Montmartre du plaisir et du crime
Louis Chevalier est une figure double : d'un côté un personnage sérieux, un universitaire, condisciple de Georges Pompidou à Normale, professeur au Collège de France, auteur du célèbre Classes laborieuses et classes dangereuses ; de l'autre, un poète de Paris et plus particulièrement des nuits de Paris. C'est évidemment ce dernier qui a écrit Montmartre du plaisir et du crime, plongée dans un univers dont certains lieux et personnages sont bien connus - le Moulin-Rouge et le Chat noir, Yvette Guilbert et Maurice Chevalier - mais où l'on découvre ou retrouve mille histoires qu'on avait oubliées ou jamais sues : - celle des lavandières, les camarades de Gervaise dans L'Assommoir de Zola : Chevalier nous conduit rue des Islettes, à la Goutte d'Or, où le lavoir est toujours là au moment où il écrit, - celle des chanteuses, la grande Damia, racontée par Léon Daudet, réactionnaire mais grand ami de Vallès, la Goulue, Frehel - et des grandes courtisanes, Liane de Pougy, Emilienne d'Alençon, la belle Otero, - celle des artistes de Montmartre, Degas et Lautrec, Manet et Steinlen, et de ses écrivains, Maupassant, Carco, Mac Orlan, - celle de la " terreur noire " anarchiste et des assassinats sordides : " Le plus souvent c'est la femme qui se fait tuer.

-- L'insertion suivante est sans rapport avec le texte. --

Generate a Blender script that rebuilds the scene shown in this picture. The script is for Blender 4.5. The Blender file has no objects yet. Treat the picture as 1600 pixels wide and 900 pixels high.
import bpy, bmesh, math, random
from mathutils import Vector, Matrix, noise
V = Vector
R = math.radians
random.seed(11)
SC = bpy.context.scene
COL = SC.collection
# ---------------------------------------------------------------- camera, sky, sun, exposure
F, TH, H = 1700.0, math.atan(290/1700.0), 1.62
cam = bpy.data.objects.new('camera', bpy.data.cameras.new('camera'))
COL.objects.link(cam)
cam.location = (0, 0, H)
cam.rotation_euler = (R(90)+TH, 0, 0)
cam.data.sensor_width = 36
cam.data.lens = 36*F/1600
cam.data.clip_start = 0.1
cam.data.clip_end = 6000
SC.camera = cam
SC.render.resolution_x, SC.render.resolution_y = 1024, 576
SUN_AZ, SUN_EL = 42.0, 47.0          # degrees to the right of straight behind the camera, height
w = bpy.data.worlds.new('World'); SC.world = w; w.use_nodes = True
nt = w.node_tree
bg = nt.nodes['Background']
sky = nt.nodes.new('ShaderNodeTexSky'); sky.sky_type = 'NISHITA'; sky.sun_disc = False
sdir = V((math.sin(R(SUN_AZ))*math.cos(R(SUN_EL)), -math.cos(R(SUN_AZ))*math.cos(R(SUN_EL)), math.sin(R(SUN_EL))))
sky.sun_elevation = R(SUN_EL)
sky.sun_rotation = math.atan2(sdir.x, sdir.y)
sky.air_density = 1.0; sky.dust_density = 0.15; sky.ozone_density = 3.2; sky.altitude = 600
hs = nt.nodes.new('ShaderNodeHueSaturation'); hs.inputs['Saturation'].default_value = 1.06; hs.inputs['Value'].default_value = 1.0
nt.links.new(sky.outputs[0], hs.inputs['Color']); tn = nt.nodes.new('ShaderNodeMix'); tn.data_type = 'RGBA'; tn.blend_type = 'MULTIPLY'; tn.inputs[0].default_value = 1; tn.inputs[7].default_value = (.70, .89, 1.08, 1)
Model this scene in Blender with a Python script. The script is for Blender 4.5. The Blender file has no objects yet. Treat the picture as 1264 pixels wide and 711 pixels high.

Non à la manière du Sébasto ou de La Chapelle, en bête de somme rouée de coups, mais en amante qui a trahi son serment et qu'on tue par colère ou par désespoir ". Belles filles et mauvais garçons, hôtels borgnes et brasseries illuminées, " décor d'ombre, de misère, de vengeance, de peur, mais qui, paradoxalement, est le décor du plaisir, bien plus que le décor de lumière de la place Blanche, avec son scintillement et ses paillettes ".
Un livre qui promène du boulevard Rochechouart à La Chapelle, de la place Clichy à la rue des Saules avec un incomparable pouvoir de fascination.